Diputado del PSOE al Congreso por Badajoz

La nueva ciencia histórica está poniendo de relieve, cruda y sistemáticamente, la profunda desvertebración histórica de España, nuestros mitos, nuestra falsa historia, la traición de nuestro subconsciente histórico que nos representa, no como somos sino como queremos ser. Hay momentos cruciales en que nuestro pueblo desbordado por los acontecimientos que hace aflorar sentimientos insospechados, distancias ignoradas. La invasión napoleónica de 1808 es un buen momento por su lejanía en el tiempo para comparar situaciones, y más allá de las traiciones semánticas, que son muchas, bucear en lo que somos España y los españoles, al margen de los esencialismos preconcebidos, sin inventarnos realidades, pero poniendo también abismos en interpretaciones bastardas y coyunturalistas al servicio de un momento político.

La verdad de la España que cambia de siglo entre el XVIII y el XIX es la de un país empobrecido que no tenía recursos para pagar a un ejército menguado y mal preparado, que sucumbe con una facilidad pasmosa ante las tropas francesas, y parte de cuyo pueblo, sólo parte y seguramente no mayoritaria, se alza en armas en partidas regionalistas, que se negaban a combatir más allá de sus límites regionales. Y la Junta de Asturias se niega a colaborar con la de Castilla; la gallega se mantiene en sus límites geográficos; la catalana pone como condición que la oficialidad domine el catalán; y la Virgen de Pilar tan sólo quiere ser capitana de las tropas aragonesas. Y después nos inventamos una historia inexistente de gloriosas batallas y escondemos la apabullante victoria francesa de Medellín, mientras celebramos la victoria anglo-luxo-hispana de La Albuera, por citar dos ejemplos en fechas y geografía relativamente próximos.

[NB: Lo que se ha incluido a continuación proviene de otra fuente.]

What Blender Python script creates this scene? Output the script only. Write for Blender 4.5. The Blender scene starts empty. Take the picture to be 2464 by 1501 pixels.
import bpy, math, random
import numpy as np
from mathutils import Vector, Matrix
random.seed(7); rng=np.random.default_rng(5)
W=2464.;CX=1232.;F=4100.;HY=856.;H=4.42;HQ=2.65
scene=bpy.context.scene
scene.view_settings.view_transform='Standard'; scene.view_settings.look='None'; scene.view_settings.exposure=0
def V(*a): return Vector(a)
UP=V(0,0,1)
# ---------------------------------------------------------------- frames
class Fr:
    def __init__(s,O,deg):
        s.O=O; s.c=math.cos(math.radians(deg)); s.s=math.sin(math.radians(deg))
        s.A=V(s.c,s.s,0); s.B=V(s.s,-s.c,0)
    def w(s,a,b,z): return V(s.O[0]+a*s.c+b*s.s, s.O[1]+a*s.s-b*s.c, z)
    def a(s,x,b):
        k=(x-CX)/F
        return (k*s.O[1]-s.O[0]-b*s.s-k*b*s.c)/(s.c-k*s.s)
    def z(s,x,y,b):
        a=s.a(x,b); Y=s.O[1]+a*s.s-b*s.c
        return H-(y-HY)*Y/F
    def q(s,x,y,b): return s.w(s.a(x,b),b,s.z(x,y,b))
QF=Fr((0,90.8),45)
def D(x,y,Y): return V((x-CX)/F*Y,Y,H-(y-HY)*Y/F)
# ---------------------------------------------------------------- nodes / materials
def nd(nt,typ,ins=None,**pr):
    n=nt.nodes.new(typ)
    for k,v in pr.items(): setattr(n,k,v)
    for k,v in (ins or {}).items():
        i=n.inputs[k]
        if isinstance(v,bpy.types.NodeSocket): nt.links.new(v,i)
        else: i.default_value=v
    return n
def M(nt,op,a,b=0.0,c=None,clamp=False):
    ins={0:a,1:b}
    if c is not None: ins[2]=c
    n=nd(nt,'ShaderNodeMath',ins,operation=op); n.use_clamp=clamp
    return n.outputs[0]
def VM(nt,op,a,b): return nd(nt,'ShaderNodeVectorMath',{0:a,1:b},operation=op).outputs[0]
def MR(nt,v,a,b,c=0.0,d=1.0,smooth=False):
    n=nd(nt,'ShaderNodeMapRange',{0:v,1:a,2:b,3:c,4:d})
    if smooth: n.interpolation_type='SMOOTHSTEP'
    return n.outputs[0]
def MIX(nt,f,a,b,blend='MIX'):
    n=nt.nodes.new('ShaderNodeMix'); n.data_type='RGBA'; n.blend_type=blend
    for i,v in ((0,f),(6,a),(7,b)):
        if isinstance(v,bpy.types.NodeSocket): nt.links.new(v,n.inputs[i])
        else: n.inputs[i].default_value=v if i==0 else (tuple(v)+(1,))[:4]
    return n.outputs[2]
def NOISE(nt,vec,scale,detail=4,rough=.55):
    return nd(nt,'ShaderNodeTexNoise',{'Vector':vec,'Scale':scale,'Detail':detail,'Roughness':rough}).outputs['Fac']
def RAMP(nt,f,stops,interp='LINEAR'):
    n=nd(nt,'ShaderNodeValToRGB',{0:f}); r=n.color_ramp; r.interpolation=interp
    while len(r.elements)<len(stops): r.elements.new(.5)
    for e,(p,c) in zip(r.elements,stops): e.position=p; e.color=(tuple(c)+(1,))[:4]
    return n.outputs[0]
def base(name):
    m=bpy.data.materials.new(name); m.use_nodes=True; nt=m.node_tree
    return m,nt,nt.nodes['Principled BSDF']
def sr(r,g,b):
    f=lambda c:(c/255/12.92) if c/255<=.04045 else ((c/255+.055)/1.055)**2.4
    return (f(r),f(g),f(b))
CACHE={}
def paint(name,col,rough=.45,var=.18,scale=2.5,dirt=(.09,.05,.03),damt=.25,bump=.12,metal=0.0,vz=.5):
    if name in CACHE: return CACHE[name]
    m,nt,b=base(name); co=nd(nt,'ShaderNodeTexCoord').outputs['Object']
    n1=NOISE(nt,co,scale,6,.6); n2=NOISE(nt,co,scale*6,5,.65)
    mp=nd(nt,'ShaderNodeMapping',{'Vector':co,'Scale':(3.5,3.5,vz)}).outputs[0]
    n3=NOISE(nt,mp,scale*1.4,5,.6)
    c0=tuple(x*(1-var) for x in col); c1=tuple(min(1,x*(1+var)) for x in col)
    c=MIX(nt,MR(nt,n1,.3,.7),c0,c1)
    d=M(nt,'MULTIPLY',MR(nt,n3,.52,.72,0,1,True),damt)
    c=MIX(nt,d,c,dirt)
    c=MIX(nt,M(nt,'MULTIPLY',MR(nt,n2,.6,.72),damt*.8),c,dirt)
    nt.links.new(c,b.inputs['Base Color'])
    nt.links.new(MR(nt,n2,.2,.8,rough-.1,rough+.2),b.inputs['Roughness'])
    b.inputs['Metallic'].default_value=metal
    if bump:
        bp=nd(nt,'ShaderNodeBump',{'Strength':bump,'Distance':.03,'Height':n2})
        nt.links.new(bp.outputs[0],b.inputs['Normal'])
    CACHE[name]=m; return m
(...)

Ahora hemos cambiado también de siglo, incluso de milenio, y más allá del fetichismo de las fechas, alguna consoladora reflexión debiéramos hacer, porque hemos avanzado mucho en la construcción de esto tan querido que llamamos España, y lo que es aún mejor en la convivencia de los españoles. Y somos más sinceros, nos engañamos mucho menos, y prácticamente todos, salvo la minoría violenta vasca, estamos dispuestos a construir nuestro futuro sin las armas en la mano. Aún más, estamos entre los europeos más entusiastas en la construcción de la UE, una patria mayor, concebida ya desde el inicio para la convivencia y el desarrollo de los pueblos de la Tierra. Y nuestra actual norma de convivencia, la Constitución, está ya en los veinticinco años, respetarla es obligado acudir a los fastos del evento también. Y lo que diga cualquier personaje por muy presidente del Tribunal Constitucional que sea no debe ser óbice para empañar su celebración. Por primera vez hemos puesto sordina a nuestra tentación grandilocuente, no hemos reinventado la Historia, y asumimos nuestra indudable pluralidad en la unidad. Hace prácticamente doscientos años, se promulgó la Constitución de 1812, fue sin duda un gran paso adelante, pero efímero, estábamos exhaustos, y entonces no se podía abordar lo que ahora sí hemos tenido capacidad de hacer. El respeto y reconocimiento de las diferencias debe abrir el camino a la colaboración y no al enfrentamiento, y la personalidad de las singularidades dentro de España se han beneficiado notablemente de nuestra actual Constitución, alcanzando un desarrollo impensable hace treinta años. Por esto, los nacionalismos democráticos deben optar por la convivencia constructiva; es una deuda de todos con todos. Es la base del progreso y de la paz.